Seminar: Toolkit for Santa's Helpers

Advent of Code '22, Day 7

This problem is a noticeable step up in difficulty from previous days. While beginner and self-taught programmers may have found success earlier in the season through sheer determination, without some guidance they are likely to struggle with day 7. This post introduces a couple tools and techniques that ought to make solving easier.

The problem asks solvers to parse the log from a terminal session, which includes cd and ls commands, and determine the total size of directories, including their subdirectories.

Example output

$ cd /
$ ls
dir a
100 z.txt
$ cd a
$ ls
200 y.txt

In this example, directory / contains one directory: a, and one file: z.txt, which is 100 bytes in size. Directory /a contains one file: y.txt, which is 200 bytes in size. Therefore, /a has a total size of 200 bytes, and / has a total size of 100 + 200 = 300 bytes.

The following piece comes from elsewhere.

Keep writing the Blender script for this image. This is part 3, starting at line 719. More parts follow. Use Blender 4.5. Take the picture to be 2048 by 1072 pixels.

Exercise 1: track the directory

Let's create some terminal input that only contains cd commands.

cd /
cd a
cd b
cd ..
cd c
cd d
cd ..
cd ..
cd ..
cd e

Exercise: Write down the current fully-qualified (e.g. /a/b instead of just b) working directory at each step.

Solution: (hover to view)

/
/a
/a/b
/a
/a/c
/a/c/d
/a/c
/a
/
/e

It's likely that writing this out by hand was easy. Do you know how to write a program to do it?

Exercise: Try to write a short program that reads the input and prints the fully-qualified directory at each step.